- _Required work_
Across all the lines below, how many contain the string "wide"? Please reply with the number only.

- _Extracted material_

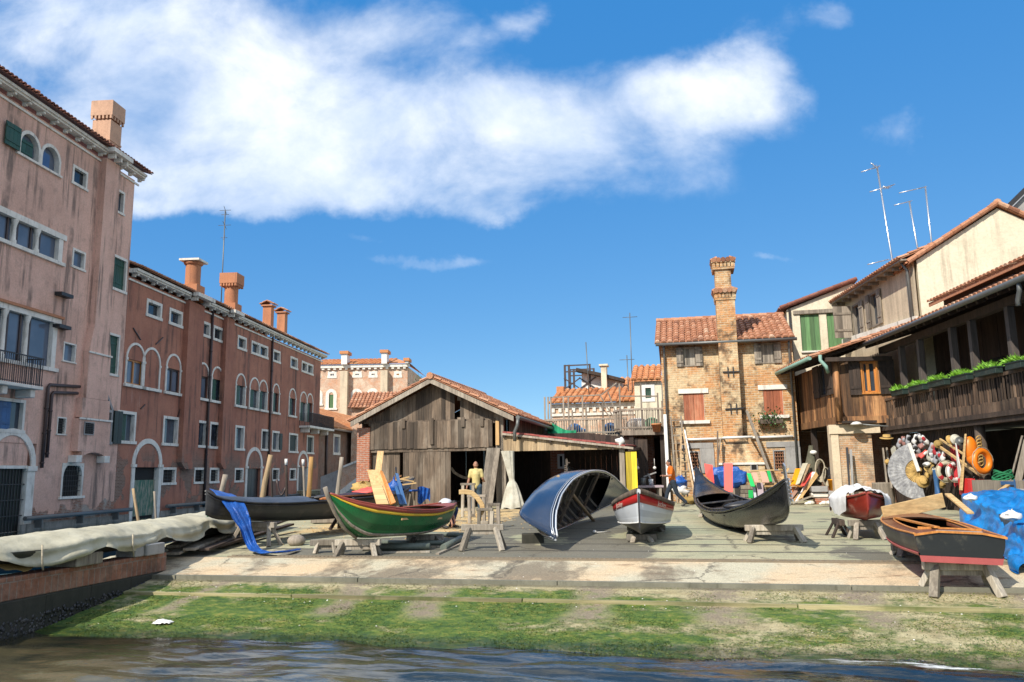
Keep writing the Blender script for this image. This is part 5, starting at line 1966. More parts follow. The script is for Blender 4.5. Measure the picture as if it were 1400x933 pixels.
a, zt_ = YF.pl(*Zb(450, 172), SB - .8)
b = YF.pl(*Zb(490, 172), SB - .8)[0]
zb_ = YF.pl(*Zb(470, 265), SB - .8)[1]
g = MB()
g.box(a, b, SB - 1.1, SB - .3, zb_ - 1.5, zt_)
g.box(a - .12, b + .12, SB - 1.22, SB - .18, zt_, zt_ + .12)
g.build('chimney', M['cream'], ba)
q = YF.pt(*Zb(145, 325), SA_ + 3)
g = MB()
g.box(q.x - .25, q.x + .25, SA_ + 2.7, SA_ + 3.2, zrg - .8, q.z)
g.build('chimney', M['tilebright'], ba)
al = thing('rooftop_platform', 'rusty brown rooftop platform with cross braced railing beside the white gable', 'platform', YF, (2, SB, 8))
a, zt_ = YF.pl(*Zb(168, 160), SB)
b, _ = YF.pl(*Zb(355, 160), SB)
zm, zb_ = YF.pl(*Zb(200, 260), SB)[1], YF.pl(*Zb(200, 345), SB)[1]
g = MB()
for x in (a, (a + b) * .5 - .6, b):
 for y in (SB, SB + 2.5):
  g.box(x, x + .14, y, y + .14, zb_ - 1, zt_)
for z in (zt_ - .1, zt_ - .55):
 g.box(a, b, SB + .02, SB + .1, z, z + .09)
 g.box(a, b, SB + 2.52, SB + 2.6, z, z + .09)
g.build('frame', M['pipebrown'], al)
g = MB()
for x in (a, a + 1.1):
 g.beam((x, SB - .05, zb_), (x + 1.2, SB - .05, zm), .08, .08)
 g.beam((x, SB - .05, zm), (x + 1.2, SB - .05, zb_), .08, .08)
g.box(a, a + 3, SB - .1, SB + 2.5, zb_ - .1, zb_)
g.build('braces', M['pipebrown'], al)
SC = 49
bc_ = thing('dormer_house', 'narrow pale house with small orange roof and green window beside the brick house', 'building', YF, (8, SC, 0))
x0, ze = YF.pl(*Zb(697, 285), SC)
x1 = YF.pl(*Zb(900, 285), SC)[0]
r = rect(YF, Zb(752, 308), Zb(855, 435), SC)
g = MB()
wall(g, x0, x1, 0, ze, [r], SC)
g.box(x0, x1, SC + .31, SC + 4, 0, ze)
g.build('wall', M['cream'], bc_)
g = MB()
frame_mb(g, r[0], r[1], r[2], r[3], .22, SC - .04, SC + .2)
o = g.build('window', M['white'], bc_)
shutter(o, r[0] + .23, r[1] - .23, SC + .12, r[2] + .23, r[3] - .23, M['green'])
zrg = YF.pl(*Zb(780, 175), SC + 3)[1]
g = MB()
tiles(g, (x0 - .2, SC - .3, ze + .05), (x1 - x0 + .2, 0, 0), (0, 3.3, zrg - ze), .35, .5)
g.build('roof', M['tilebright'], bc_)
for (u0, v0), (u1, v1), lb in (((801, 468), (804, 498), 'thin aerial rod on the rooftop platform'), ((861, 428), (864, 520), 'tall thin aerial rod rising left of the brick house'), ((857, 486), (859, 523), 'short aerial rod behind the orange roofs')):
 p, q = YF.pt(u0, v0, 54), YF.pt(u1, v1, 54)
 g = MB()
 g.tube([q - Vector((0, 0, 2)), p], .035, 6)
 if u0 != 801:
  g.tube([p + Vector((-.5, 0, -.3)), p + Vector((.5, 0, -.3))], .02, 5)
 solo(g, 'aerial', M['zinc'], lb, 'antenna', YF, group='thin aerials above the far roofs')
Zh = Z(0, 880, 340, 2.914)
H0 = 36.0
hx0 = YF.pl(*Zh(75, 560), H0)[0]
hx1 = YF.pl(*Zh(590, 560), H0)[0]
hze = (YF.pl(*Zh(150, 385), H0)[1] + YF.pl(*Zh(520, 368), H0)[1]) / 2
bh = thing('yellow_brick_house', 'old yellow brick house with tall brick chimney on its front and red shutters', 'building', YF, ((hx0 + hx1) / 2, H0 + 3, 0))
rw = {k: rect(YF, Zh(*a), Zh(*b), H0) for k, a, b in (('u1', (133, 396), (232, 468)), ('u2', (442, 378), (545, 456)), ('m1', (156, 568), (245, 690)), ('m2', (474, 552), (560, 668)), ('l1', (172, 808), (226, 886)), ('l2', (514, 803), (568, 884)))}
zz0 = min(rw['l1'][2], rw['l2'][2])
g = MB()
wall(g, hx0, hx1 + .15, -.3, hze, list(rw.values()), H0)
g.box(hx0, hx1 + .15, H0 + .3, H0 + 6.6, -.3, hze)
g.add([(hx0, H0, -.3), (hx0, H0 + .3, -.3), (hx0, H0 + .3, hze), (hx0, H0, hze)], [(0, 1, 2, 3)])
zrg = YF.pl(*Zh(200, 288), H0 + 3.3)[1]
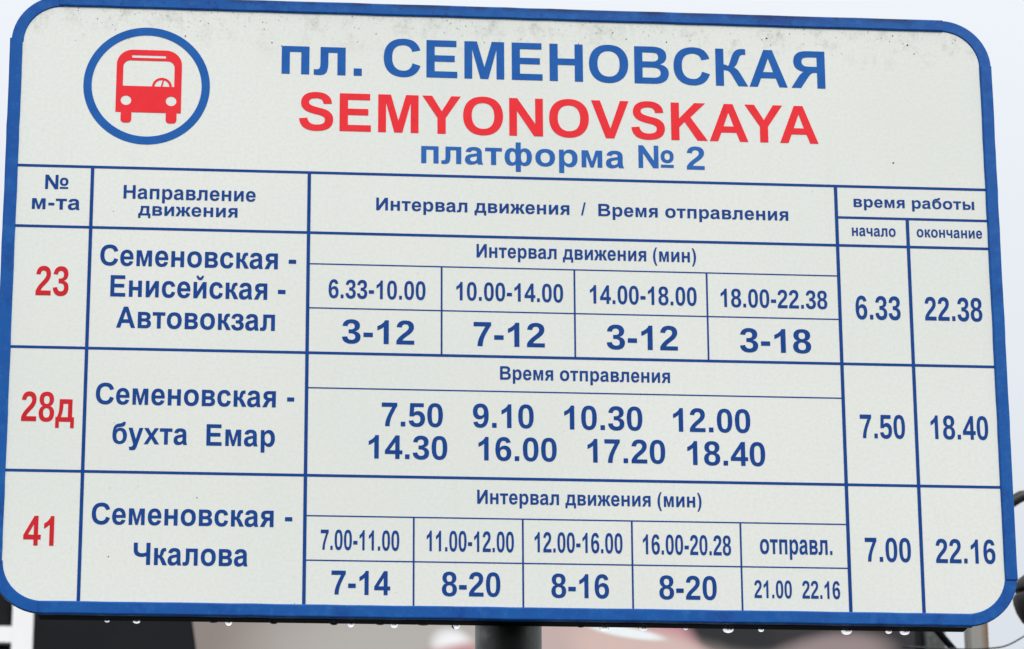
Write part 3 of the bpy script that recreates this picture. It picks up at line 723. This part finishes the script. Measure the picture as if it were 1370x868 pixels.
# ------------------------------------------------------------------ rain drops hanging from the back of the lower rail
def drop_mesh(w, h):
    """a bead of water clinging round the rail's back edge"""
    n, m = 24, 12; v, f = [(0, 0, h)], []
    for i in range(1, m):
        a = math.pi * i / m
        for k in range(n):
            b = 2 * math.pi * k / n
            v.append((w / 2 * math.sin(a) * math.cos(b), w * .45 * math.sin(a) * math.sin(b), h * math.cos(a)))
    v.append((0, 0, -h)); last = len(v) - 1
    for k in range(n):
        j = (k + 1) % n
        f.append((0, 1 + k, 1 + j)); f.append((last, 1 + (m - 2) * n + j, 1 + (m - 2) * n + k))
        for i in range(m - 2): f.append((1 + i * n + k, 1 + (i + 1) * n + k, 1 + (i + 1) * n + j, 1 + i * n + j))
    return v, f
DROPS = [
    (-0.3350, 0.0060, 0.0022, 'small white-lit rain drop under the sign, leftmost of all, below the route number column'),
    (-0.3090, 0.0085, 0.0034, 'flat wide rain drop under the sign just right of the leftmost small one'),
    (-0.2409, 0.0128, 0.0030, 'shallow dark rain drop left of the bright round one, below the Chkalova street name'),
    (-0.2275, 0.0085, 0.0056, 'bright round rain drop under the middle of the direction column'),
    (-0.1875, 0.0102, 0.0037, 'dark rain drop below the right end of the direction column'),
    (-0.1340, 0.0102, 0.0041, 'dark bulging rain drop below the 7-14 cell, left of a bright one'),
    (-0.1187, 0.0085, 0.0049, 'bright rain drop below the 7-14 cell'),
    (-0.0927, 0.0119, 0.0030, 'shallow dark rain drop below the gap between 7-14 and 8-20'),
    (-0.0800, 0.0094, 0.0049, 'bright rain drop under the line left of the first 8-20 cell'),
    (-0.0539, 0.0153, 0.0026, 'very shallow dark rain drop below the left part of the first 8-20 cell'),
    (-0.0246, 0.0102, 0.0056, 'bright round rain drop just left of the sign post'),
    (0.0876, 0.0102, 0.0026, 'shallow dark rain drop below the 8-16 cell'),
    (0.1090, 0.0111, 0.0056, 'bright rain drop right of the post, below the end of 8-16'),
    (0.1444, 0.0111, 0.0045, 'bright rain drop below the start of the second 8-20 cell'),
    (0.1831, 0.0051, 0.0022, 'tiny rain drop below the middle of the second 8-20 cell'),
    (0.2218, 0.0128, 0.0056, 'large bright rain drop below the line left of the 21.00 cell'),
    (0.2518, 0.0068, 0.0034, 'small rain drop below the 21.00 departure time'),
    (0.3300, 0.0128, 0.0060, 'largest bright rain drop, under the line right of the 22.16 departure cell'),
    (0.3687, 0.0077, 0.0037, 'small rain drop left of the last bright one at the right end'),
    (0.3834, 0.0119, 0.0052, 'bright rain drop nearest the lower right corner of the sign'),
]
for x, w, h, lab in DROPS:
    v, f = drop_mesh(w * .80, h * .60)
    o = link('water_drop', v, f, M_WATER, None, True)
    o.location = (x, .0198 if 'dark' in lab else .0234, ZH + ZB - (.0004 if 'dark' in lab else .0010))
    tag(o, lab, 'water drop', 'rain drops hanging from the lower edge of the sign')
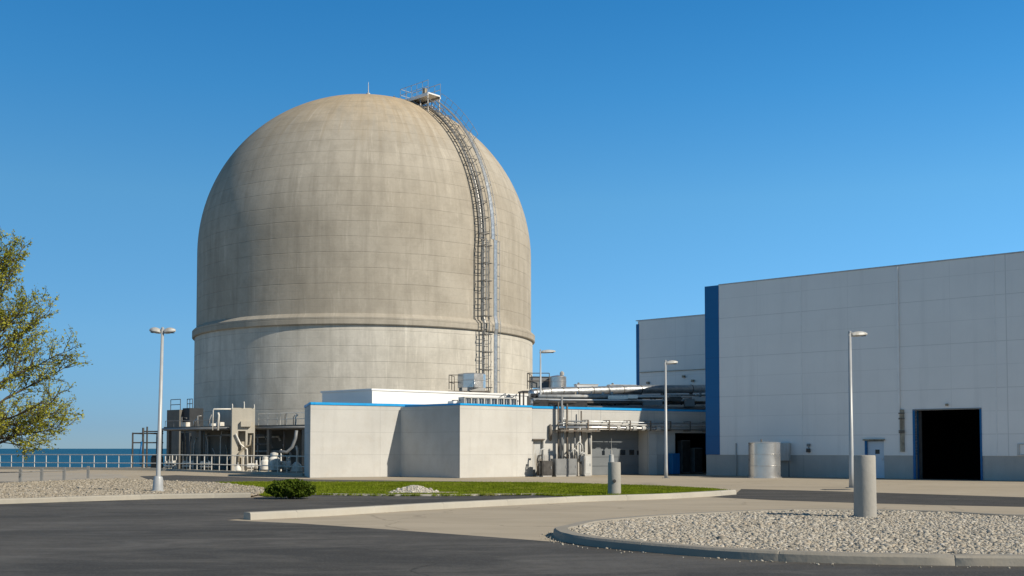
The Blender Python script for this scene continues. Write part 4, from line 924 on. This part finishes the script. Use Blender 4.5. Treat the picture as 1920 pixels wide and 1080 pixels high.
# pipe frame over the water's edge
pf = thing('pipe_gantry', 'dark open steel pipe frame at the water edge left of the dome', 'frame', (*at(270,850,91)[:2],0))
o_ = Vector(pf.location)
def fp(x, y, Y=91): return at(x,y,Y)-o_
m = MB()
for x, y0 in ((249,811),(268.5,802),(276,800),(304,806)): m.tube([(fp(x,y0).x,0,0),fp(x,y0)], .07 if x != 268.5 else .09, 6)
for x, y0 in ((249,811),(276,812)): m.tube([Vector((fp(x,y0).x,2.5,0)),fp(x,y0)+Vector((0,2.5,0))], .06, 6)
for a, b, y in ((248,306,812.5),(248,306,830),(270,306,809)): m.tube([fp(a,y),fp(b,y)], .06, 6)
m.tube([fp(249,812.5),fp(249,812.5)+Vector((0,2.5,0))],.06,6); m.tube([fp(276,812.5),fp(276,812.5)+Vector((0,2.5,0))],.06,6)
m.build('frame', MAT['dark'], pf)
MB().tube([fp(266,828),fp(264,850),fp(264,872)],.1,8).build('blue_pipe', MAT['navy'], pf, True)
MB().lathe([(.5,0),(.5,.9),(.35,1.15),(.05,1.2)],14,(fp(290,860).x,.6,0)).build('vessel', MAT['dark'], pf, 30)
# pumps and small white plant behind the railing
def pump(px, Y, sc, lab, kind):
    p = GX(px, Y); t = thing('pump', lab, 'pump', (p.x,p.y,.14), random.uniform(-.3,.3), 'white pumps behind the railing')
    if kind == 0:
        MB().lathe([(.34*sc,.1),(.36*sc,.5*sc),(.33*sc,.72*sc),(.2*sc,.86*sc),(.22*sc,.9*sc),(.22*sc,1.05*sc),(.05,1.1*sc)],14).build('body', MAT['pumpw'], t, 30)
        MB().tube([(.3*sc,0,.55*sc),(.55*sc,0,.55*sc),(.6*sc,0,.1)],.07*sc,8).build('pipe', MAT['pumpw'], t, True)
    elif kind == 1:
        o = MB().lathe([(.05,-.55*sc),(.24*sc,-.5*sc),(.27*sc,.1*sc),(.2*sc,.2*sc),(.3*sc,.25*sc),(.3*sc,.4*sc),(.05,.45*sc)],14).build('body', MAT['pumpw'], t, 30, (0,0,.42*sc)); o.rotation_euler = (0,R(90),0)
        MB().tube([(.3*sc,0,.5*sc),(.32*sc,0,.95*sc)],.08*sc,8).build('pipe', MAT['lgrey'], t, True)
    else:
        MB().lathe([(.38*sc,.02),(.38*sc,.15),(.3*sc,.45*sc),(.12*sc,.62*sc),(.02,.66*sc)],14).build('body', MAT['pumpw'], t, 30)
        MB().tube([(0,0,.6*sc),(0,0,.95*sc)],.04,6).build('stem', MAT['lgrey'], t)
    MB().box(-.42*sc,.42*sc,-.3*sc,.3*sc,-.14,.018).build('plinth', MAT['kerb'], t)
pump(514,71.5,1.15,'tall white bottle-shaped pump behind the railing near the annex',0)
pump(533,72,1.0,'white lying motor pump right of the tall bottle-shaped pump',1)
pump(556,72,1.0,'white bell-shaped pump nearest the annex end wall',2)
pump(497,74,.9,'slimmer white bottle-shaped pump just right of the stair tower',0)
pump(474,75,.75,'small white lying pump at the foot of the stair tower',1)
pump(446,74.5,.6,'little white bell-shaped valve left at the foot of the stair tower',2)
for k, (px, Y, lab) in enumerate(((318,82,'pale pipe manifold behind the railing just right of the left lamp'),(352,81,'pale pipe manifold behind the railing below the dark bay'),(386,79,'pale pipe manifold behind the railing left of the stair tower'))):
    p = GX(px,Y); t = thing('pipe_manifold', lab, 'pipes', (p.x,p.y,0), FGal.rz, 'pale pipe manifolds behind the railing')
    for z in (.35,.62): MB().tube([(-.6,0,z),(.7,0,z)],.06,8).build('pipe', MAT['pumpw'], t, True)
    for a in (-.5,-.1,.3,.6):
        MB().tube([(a,0,0),(a,0,1.0+.25*math.sin(a*7+k))],.04,6).build('standpipe', MAT['rail'], t)
    for a in (-.3,.45): MB().lathe([(.05,.52),(.14,.55),(.14,.7),(.05,.75)],10,(a,-.02,0)).build('valve', MAT['pumpw'], t, 30)
t = thing('curved_duct', 'curved grey duct rising to the gallery deck near the annex', 'duct', (*at(535,850,74.6)[:2],0), 0)
o_ = Vector(t.location); MB().tube([at(524,846,74.6)-o_, at(538,848,74.6)-o_, at(548,838,74.6)-o_, at(554,822,74.6)-o_, at(556,807,74.6)-o_],.11,10).build('pipe', MAT['grey'], t, True)
MB().lathe([(.1,0),(.1,.02),(.055,.03),(.055,1.6)],8,(at(526,846,74.6)-o_).x and (at(527,846,74.6).x-o_.x,0,0)).build('post', MAT['rail'], t)

# ------------------------------------------------------------------ tree and shrub
def leaves(name, P, size, mat, parent, origin):
    n = len(P); P = np.asarray(P); d = rng.normal(0,1,(n,3)); d /= np.linalg.norm(d,axis=1)[:,None]
    e = np.cross(d, rng.normal(0,1,(n,3))); e /= np.linalg.norm(e,axis=1)[:,None]; s_ = size*rng.uniform(.6,1.35,n)[:,None]
    V = np.stack([P-d*s_*.6, P+e*s_*.38, P+d*s_*.6, P-e*s_*.38], 1)-np.array(origin)
    return npmesh(name, V.reshape(-1,3), np.arange(4*n).reshape(-1,4), MAT[mat], parent)
def make_tree(base, H, label):
    rnd = random.Random(33); t = thing('broadleaf_tree', label, 'tree', base); mb = MB(); LP = []
    trunk = [Vector((0.0,0,-.1)), Vector((.05,0,1.2)), Vector((.12,.1,3)), Vector((.05,.15,5.5)), Vector((.2,.05,8)), Vector((.25,.1,H-.6))]
    mb.tube(trunk, [.24,.2,.165,.115,.06,.02], 8)
    def tp(z):
        for a, b in zip(trunk, trunk[1:]):
            if a.z <= z <= b.z: return a+(b-a)*((z-a.z)/(b.z-a.z))
        return trunk[-1]
    def grow(p, d, L, r, lev, droop):
        n = 5 if lev < 2 else 3; pts = [p.copy()]; q = p.copy(); dd = d.normalized()
        for i in range(n):
            dd = (dd+Vector((rnd.gauss(0,.12),rnd.gauss(0,.12),rnd.gauss(0,.1)+droop))).normalized(); q = q+dd*L/n; pts.append(q.copy())
        mb.tube(pts, [max(.006, r*(1-.8*i/n)) for i in range(n+1)], 5 if lev < 1 else 3, False)
        if lev == 0: k = int(L*3.3)+3
        elif lev == 1: k = int(L*4.5)+3
        else: k = 0
        for j in range(k):
            u = (.12 if lev == 0 else .08)+.88*(j+rnd.random())/k; i = min(n-1, int(u*n)); a = pts[i]+(pts[i+1]-pts[i])*(u*n-i)
            ax = (pts[i+1]-pts[i]).normalized(); sd = ax.cross(Vector((rnd.gauss(0,1),rnd.gauss(0,1),rnd.gauss(0,1)))).normalized()
            nd = ax*.85+sd*.75+Vector((0,0,.18)); grow(a, nd, (L*(.42 if lev == 0 else .5)*(1.15-u*.6))*rnd.uniform(.7,1.2), r*.42, lev+1, droop*.5)
        if lev >= 1:
            m = int(L*(11 if lev == 2 else 5))+2
            for j in range(m):
                u = rnd.random()**.7; i = min(n-1,int(u*n)); a = pts[i]+(pts[i+1]-pts[i])*(u*n-i)
                LP.append(a+Vector((rnd.gauss(0,.055),rnd.gauss(0,.055),rnd.gauss(0,.05))))
    for i in range(46):
        z = 1.75+(H-2.9)*(i/46)**.9; az = i*2.4+rnd.uniform(-.4,.4); u = (z-1.75)/(H-2.3)
        L = (3.7*(1-u)**.7+.9)*rnd.uniform(.88,1.05); el = .34+.62*u+rnd.uniform(-.12,.15)
        if z < 3.4: L *= .85; el = .12
        d = Vector((math.cos(az)*math.cos(el), math.sin(az)*math.cos(el), math.sin(el)+.15))
        grow(tp(z), d, L, .07*(1-u*.6), 0, .035 if u > .15 else -.015)
    for i in range(11):                            # low spreading boughs
        az = i*.62-1.9+rnd.uniform(-.2,.2); z = rnd.uniform(1.7,3.0); el = rnd.uniform(-.05,.18)
        grow(tp(z), Vector((math.cos(az)*math.cos(el), math.sin(az)*math.cos(el), math.sin(el))), rnd.uniform(2.9,4.0), .045, 0, -.012)
    mb.build('trunk', MAT['bark'], t, True)
    leaves('crown', [tuple(p) for p in LP], .088, 'leaf', t, (0,0,0)); print('tree leaves', len(LP)); return t
b = G(-22,910); make_tree(b, at(30,445,b.y).z, 'tall broadleaf tree with thin spring foliage at the left edge')
b = G(545,935.5); hbush = at(545,897,b.y).z; bw_ = 46/F*b.y
t = thing('round_shrub', 'low rounded dark green shrub at the kerb left of the lawn', 'shrub', b)
Pn = []
while len(Pn) < 7500:
    v = rng.uniform(-1,1,3); 
    r_ = np.linalg.norm(v); lump = 1+.13*math.sin(v[0]*7+1)*math.cos(v[2]*6)+.1*math.sin(v[1]*9)
    if r_ > lump or (r_ < .55 and rng.random() < .7) or v[2] < -.75: continue
    Pn.append((v[0]*bw_, v[1]*bw_*.8, hbush*.47*(1+v[2]*1.02)))
leaves('foliage', Pn, .072, 'bush', t, (0,0,0))
m = MB()
for i in range(26):
    a = rng.uniform(0,6.283); e = rng.uniform(.2,1.3); m.tube([(0.04*math.cos(a),.04*math.sin(a),0),(math.cos(a)*bw_*.5*math.cos(e),math.sin(a)*bw_*.5*math.cos(e),hbush*.45),(math.cos(a)*bw_*.85*math.cos(e),math.sin(a)*bw_*.7*math.cos(e),hbush*(.5+.45*math.sin(e)))],[.015,.01,.004],4)
m.build('stem', MAT['bark'], t)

- _Result for this exercise_
2